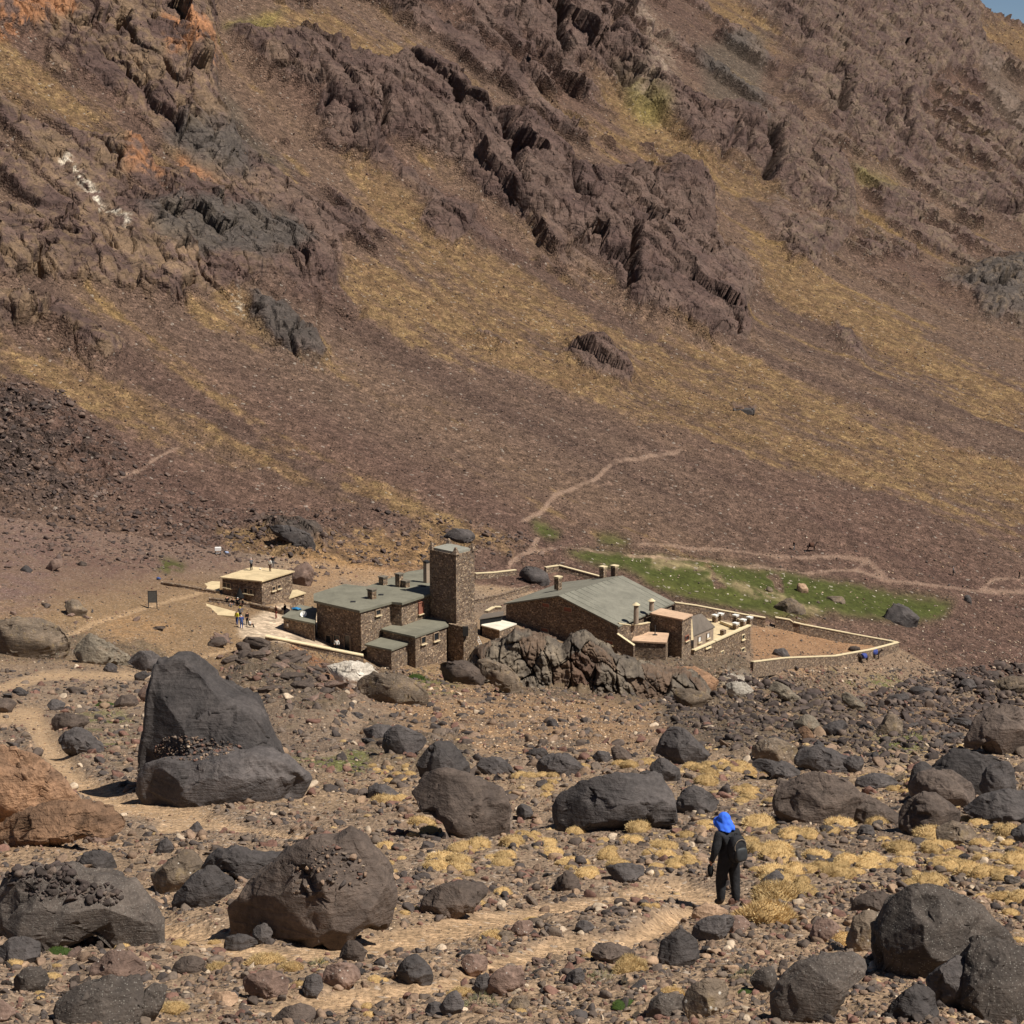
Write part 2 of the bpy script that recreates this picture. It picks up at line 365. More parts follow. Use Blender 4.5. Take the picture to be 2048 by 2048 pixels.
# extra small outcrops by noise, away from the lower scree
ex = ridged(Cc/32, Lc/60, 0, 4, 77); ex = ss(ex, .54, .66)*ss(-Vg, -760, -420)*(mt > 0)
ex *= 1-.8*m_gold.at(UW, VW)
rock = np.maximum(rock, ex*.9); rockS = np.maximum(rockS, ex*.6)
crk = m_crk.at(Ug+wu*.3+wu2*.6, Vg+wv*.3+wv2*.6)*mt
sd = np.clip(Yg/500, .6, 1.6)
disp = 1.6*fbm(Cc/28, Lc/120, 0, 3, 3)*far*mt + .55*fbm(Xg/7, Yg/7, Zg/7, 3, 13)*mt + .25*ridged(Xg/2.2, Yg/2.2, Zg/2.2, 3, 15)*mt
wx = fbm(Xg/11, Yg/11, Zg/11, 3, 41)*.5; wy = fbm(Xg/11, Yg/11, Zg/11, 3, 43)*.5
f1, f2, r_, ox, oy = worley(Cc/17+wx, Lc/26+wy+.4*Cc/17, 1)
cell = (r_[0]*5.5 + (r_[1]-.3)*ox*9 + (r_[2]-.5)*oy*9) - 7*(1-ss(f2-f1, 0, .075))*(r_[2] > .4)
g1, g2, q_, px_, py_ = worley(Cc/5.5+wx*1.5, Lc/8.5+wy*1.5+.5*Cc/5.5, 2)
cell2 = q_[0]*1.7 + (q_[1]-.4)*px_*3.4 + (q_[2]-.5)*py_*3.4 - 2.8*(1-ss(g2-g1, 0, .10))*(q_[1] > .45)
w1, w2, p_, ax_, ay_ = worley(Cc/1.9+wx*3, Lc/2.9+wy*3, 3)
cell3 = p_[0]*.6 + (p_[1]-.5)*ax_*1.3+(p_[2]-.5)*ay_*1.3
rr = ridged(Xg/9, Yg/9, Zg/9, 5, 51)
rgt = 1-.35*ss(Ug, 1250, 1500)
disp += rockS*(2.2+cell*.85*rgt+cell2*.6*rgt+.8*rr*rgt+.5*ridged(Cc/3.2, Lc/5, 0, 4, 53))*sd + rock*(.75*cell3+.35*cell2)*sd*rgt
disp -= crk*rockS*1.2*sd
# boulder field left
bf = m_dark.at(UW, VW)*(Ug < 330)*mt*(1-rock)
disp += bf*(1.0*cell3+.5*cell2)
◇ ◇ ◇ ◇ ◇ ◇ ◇
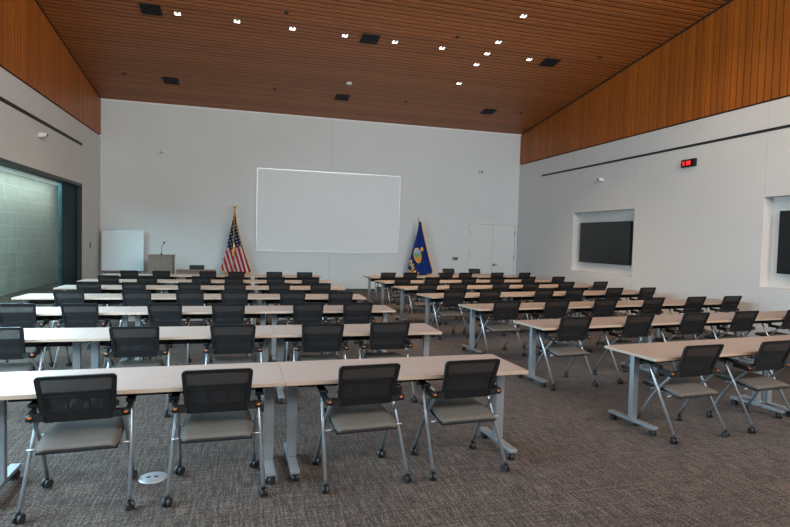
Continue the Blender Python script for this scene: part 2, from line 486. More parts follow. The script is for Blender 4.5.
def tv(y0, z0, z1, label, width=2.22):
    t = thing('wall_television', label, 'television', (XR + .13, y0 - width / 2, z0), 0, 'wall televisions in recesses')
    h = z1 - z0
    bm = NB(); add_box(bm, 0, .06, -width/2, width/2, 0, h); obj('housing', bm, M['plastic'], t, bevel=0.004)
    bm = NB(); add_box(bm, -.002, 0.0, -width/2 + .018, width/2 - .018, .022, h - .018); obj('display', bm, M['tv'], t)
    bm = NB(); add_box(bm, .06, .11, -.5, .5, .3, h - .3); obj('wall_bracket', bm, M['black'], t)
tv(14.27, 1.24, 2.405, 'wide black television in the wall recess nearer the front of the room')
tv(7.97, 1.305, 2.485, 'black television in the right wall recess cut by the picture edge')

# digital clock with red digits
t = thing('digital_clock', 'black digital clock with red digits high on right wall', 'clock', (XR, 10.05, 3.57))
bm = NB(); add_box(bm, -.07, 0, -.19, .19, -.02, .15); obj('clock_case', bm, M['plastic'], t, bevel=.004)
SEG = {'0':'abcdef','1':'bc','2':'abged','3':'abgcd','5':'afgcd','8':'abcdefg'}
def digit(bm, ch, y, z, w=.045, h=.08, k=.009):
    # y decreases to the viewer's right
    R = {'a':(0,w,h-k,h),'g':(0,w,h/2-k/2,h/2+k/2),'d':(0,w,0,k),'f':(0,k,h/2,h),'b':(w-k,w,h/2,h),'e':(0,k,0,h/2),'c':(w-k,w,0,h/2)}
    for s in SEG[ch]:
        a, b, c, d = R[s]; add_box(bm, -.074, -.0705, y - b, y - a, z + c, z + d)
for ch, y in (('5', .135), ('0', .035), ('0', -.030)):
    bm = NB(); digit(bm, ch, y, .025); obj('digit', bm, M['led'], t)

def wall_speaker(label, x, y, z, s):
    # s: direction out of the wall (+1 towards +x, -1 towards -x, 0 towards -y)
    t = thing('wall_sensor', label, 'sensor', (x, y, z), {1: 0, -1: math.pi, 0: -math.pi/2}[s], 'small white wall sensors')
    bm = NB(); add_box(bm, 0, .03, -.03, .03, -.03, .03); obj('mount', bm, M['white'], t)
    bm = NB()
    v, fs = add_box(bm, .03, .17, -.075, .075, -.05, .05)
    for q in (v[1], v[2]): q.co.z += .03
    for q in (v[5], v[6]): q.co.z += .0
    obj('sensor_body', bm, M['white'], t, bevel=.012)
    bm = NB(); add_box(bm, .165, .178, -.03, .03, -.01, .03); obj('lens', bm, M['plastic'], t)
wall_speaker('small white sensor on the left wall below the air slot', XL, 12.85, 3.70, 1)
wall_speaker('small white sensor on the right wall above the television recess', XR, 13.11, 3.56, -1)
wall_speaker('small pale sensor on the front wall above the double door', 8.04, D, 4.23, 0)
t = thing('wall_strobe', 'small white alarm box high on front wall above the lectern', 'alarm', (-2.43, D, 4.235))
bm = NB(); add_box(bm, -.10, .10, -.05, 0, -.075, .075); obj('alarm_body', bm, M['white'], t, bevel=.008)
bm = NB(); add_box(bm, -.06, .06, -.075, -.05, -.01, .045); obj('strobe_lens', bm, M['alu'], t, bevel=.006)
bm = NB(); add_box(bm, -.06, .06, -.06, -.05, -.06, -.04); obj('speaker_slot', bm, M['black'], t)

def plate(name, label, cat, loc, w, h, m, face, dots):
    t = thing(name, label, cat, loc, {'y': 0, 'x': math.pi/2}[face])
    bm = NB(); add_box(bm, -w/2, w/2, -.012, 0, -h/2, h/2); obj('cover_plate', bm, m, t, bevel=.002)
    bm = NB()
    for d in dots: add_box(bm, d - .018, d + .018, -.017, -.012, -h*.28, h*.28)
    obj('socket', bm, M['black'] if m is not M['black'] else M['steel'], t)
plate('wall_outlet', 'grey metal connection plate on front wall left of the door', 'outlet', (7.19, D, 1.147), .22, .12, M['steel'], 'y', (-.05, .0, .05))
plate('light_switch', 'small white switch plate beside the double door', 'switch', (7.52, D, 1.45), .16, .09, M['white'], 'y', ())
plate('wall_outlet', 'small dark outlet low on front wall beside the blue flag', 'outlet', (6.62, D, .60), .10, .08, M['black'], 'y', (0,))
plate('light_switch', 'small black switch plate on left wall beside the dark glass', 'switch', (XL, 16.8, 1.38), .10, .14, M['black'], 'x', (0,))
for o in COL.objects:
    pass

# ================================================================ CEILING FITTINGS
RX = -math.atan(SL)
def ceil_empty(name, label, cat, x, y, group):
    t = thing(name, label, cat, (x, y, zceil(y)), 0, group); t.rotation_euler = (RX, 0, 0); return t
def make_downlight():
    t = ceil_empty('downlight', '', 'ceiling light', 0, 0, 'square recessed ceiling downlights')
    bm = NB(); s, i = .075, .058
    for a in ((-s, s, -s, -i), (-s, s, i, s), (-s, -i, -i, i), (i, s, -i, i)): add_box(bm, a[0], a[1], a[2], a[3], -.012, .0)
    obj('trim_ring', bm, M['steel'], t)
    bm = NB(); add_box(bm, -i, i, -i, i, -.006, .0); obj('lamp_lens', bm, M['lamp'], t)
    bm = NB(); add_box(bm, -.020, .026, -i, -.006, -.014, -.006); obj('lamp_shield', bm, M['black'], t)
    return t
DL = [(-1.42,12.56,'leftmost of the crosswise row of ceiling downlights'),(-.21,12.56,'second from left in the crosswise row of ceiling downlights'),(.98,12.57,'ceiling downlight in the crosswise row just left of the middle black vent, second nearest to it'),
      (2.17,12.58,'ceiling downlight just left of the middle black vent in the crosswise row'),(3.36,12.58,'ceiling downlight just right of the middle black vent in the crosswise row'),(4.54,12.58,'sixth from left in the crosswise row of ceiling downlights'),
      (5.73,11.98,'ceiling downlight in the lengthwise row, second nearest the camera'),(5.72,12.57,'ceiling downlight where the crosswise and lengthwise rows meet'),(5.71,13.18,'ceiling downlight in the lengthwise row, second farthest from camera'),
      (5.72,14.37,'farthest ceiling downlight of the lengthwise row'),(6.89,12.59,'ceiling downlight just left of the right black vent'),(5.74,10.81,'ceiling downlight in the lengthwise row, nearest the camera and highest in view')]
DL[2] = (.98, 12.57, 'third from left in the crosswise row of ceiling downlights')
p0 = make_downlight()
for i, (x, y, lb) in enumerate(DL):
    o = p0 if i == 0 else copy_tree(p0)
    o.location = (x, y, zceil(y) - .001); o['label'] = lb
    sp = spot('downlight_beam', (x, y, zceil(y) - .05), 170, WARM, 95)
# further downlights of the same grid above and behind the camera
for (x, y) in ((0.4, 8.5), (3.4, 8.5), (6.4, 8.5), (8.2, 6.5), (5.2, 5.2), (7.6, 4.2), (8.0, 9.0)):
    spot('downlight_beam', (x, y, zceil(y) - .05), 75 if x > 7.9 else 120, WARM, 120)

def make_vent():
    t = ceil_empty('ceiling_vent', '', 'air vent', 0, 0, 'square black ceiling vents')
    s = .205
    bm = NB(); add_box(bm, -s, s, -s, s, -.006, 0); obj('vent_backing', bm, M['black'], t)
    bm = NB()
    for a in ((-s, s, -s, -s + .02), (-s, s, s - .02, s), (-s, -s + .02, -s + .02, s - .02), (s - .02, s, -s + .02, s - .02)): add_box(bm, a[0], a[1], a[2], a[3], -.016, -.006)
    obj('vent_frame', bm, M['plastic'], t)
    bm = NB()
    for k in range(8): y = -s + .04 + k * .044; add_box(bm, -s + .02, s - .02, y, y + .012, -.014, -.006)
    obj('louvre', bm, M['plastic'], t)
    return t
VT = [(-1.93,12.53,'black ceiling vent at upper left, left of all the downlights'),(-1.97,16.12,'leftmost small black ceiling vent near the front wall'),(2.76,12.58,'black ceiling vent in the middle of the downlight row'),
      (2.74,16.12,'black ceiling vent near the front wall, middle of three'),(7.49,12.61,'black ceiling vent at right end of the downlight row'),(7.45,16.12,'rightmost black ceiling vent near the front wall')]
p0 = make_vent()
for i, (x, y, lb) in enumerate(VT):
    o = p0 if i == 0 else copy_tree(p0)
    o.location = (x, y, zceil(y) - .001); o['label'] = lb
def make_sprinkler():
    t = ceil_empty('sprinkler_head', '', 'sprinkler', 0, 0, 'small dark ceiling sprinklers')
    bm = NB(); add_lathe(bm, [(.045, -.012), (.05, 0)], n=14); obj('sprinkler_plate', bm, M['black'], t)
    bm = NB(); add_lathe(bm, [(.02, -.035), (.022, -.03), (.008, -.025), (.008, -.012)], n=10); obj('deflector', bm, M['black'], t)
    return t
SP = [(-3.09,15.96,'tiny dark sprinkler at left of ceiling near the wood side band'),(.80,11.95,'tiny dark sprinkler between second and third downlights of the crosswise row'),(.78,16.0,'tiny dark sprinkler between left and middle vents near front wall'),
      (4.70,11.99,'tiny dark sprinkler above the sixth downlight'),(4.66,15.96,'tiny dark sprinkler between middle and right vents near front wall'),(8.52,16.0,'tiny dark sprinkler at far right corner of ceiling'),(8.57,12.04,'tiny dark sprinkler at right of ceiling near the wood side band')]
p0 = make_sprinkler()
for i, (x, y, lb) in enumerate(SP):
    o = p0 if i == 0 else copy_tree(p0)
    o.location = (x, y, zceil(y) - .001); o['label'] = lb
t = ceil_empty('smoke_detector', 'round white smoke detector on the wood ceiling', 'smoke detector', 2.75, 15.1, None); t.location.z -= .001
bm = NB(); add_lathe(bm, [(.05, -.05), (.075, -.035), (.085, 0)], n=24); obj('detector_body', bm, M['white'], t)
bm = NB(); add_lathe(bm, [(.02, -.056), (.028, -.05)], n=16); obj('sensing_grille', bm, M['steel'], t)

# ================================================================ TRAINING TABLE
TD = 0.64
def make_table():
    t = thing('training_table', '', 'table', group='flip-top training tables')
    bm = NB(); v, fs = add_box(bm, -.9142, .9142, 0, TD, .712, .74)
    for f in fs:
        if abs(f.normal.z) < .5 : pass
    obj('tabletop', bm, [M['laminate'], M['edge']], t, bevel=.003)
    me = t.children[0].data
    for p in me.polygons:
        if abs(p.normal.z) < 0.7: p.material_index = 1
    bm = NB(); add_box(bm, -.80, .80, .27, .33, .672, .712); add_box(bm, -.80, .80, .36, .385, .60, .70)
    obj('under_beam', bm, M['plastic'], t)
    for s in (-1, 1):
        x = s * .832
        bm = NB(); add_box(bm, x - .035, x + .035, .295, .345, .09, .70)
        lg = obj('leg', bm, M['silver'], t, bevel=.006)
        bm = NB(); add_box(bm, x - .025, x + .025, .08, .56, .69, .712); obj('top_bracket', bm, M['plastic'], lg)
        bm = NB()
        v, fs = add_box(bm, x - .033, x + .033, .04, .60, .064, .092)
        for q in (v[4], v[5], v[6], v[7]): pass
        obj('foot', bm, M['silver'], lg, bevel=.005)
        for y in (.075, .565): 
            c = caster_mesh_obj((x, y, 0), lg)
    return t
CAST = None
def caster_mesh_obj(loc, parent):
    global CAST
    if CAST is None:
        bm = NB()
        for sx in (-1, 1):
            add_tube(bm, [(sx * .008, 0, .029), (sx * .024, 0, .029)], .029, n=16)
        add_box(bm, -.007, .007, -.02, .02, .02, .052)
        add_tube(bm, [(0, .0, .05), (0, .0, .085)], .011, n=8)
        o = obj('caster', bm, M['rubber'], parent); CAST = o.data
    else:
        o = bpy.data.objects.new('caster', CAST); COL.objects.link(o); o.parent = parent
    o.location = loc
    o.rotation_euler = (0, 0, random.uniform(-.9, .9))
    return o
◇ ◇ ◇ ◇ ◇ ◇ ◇
Problem to work on
Print, without alteration, the lines from the line with "Write part 2" to the line with "disp += bf*(1.0*cell3+.5*cell2)". Include both of them, and omit every other line.

Solution below
Write part 2 of the bpy script that recreates this picture. It picks up at line 365. More parts follow. Use Blender 4.5. Take the picture to be 2048 by 2048 pixels.
# extra small outcrops by noise, away from the lower scree
ex = ridged(Cc/32, Lc/60, 0, 4, 77); ex = ss(ex, .54, .66)*ss(-Vg, -760, -420)*(mt > 0)
ex *= 1-.8*m_gold.at(UW, VW)
rock = np.maximum(rock, ex*.9); rockS = np.maximum(rockS, ex*.6)
crk = m_crk.at(Ug+wu*.3+wu2*.6, Vg+wv*.3+wv2*.6)*mt
sd = np.clip(Yg/500, .6, 1.6)
disp = 1.6*fbm(Cc/28, Lc/120, 0, 3, 3)*far*mt + .55*fbm(Xg/7, Yg/7, Zg/7, 3, 13)*mt + .25*ridged(Xg/2.2, Yg/2.2, Zg/2.2, 3, 15)*mt
wx = fbm(Xg/11, Yg/11, Zg/11, 3, 41)*.5; wy = fbm(Xg/11, Yg/11, Zg/11, 3, 43)*.5
f1, f2, r_, ox, oy = worley(Cc/17+wx, Lc/26+wy+.4*Cc/17, 1)
cell = (r_[0]*5.5 + (r_[1]-.3)*ox*9 + (r_[2]-.5)*oy*9) - 7*(1-ss(f2-f1, 0, .075))*(r_[2] > .4)
g1, g2, q_, px_, py_ = worley(Cc/5.5+wx*1.5, Lc/8.5+wy*1.5+.5*Cc/5.5, 2)
cell2 = q_[0]*1.7 + (q_[1]-.4)*px_*3.4 + (q_[2]-.5)*py_*3.4 - 2.8*(1-ss(g2-g1, 0, .10))*(q_[1] > .45)
w1, w2, p_, ax_, ay_ = worley(Cc/1.9+wx*3, Lc/2.9+wy*3, 3)
cell3 = p_[0]*.6 + (p_[1]-.5)*ax_*1.3+(p_[2]-.5)*ay_*1.3
rr = ridged(Xg/9, Yg/9, Zg/9, 5, 51)
rgt = 1-.35*ss(Ug, 1250, 1500)
disp += rockS*(2.2+cell*.85*rgt+cell2*.6*rgt+.8*rr*rgt+.5*ridged(Cc/3.2, Lc/5, 0, 4, 53))*sd + rock*(.75*cell3+.35*cell2)*sd*rgt
disp -= crk*rockS*1.2*sd
# boulder field left
bf = m_dark.at(UW, VW)*(Ug < 330)*mt*(1-rock)
disp += bf*(1.0*cell3+.5*cell2)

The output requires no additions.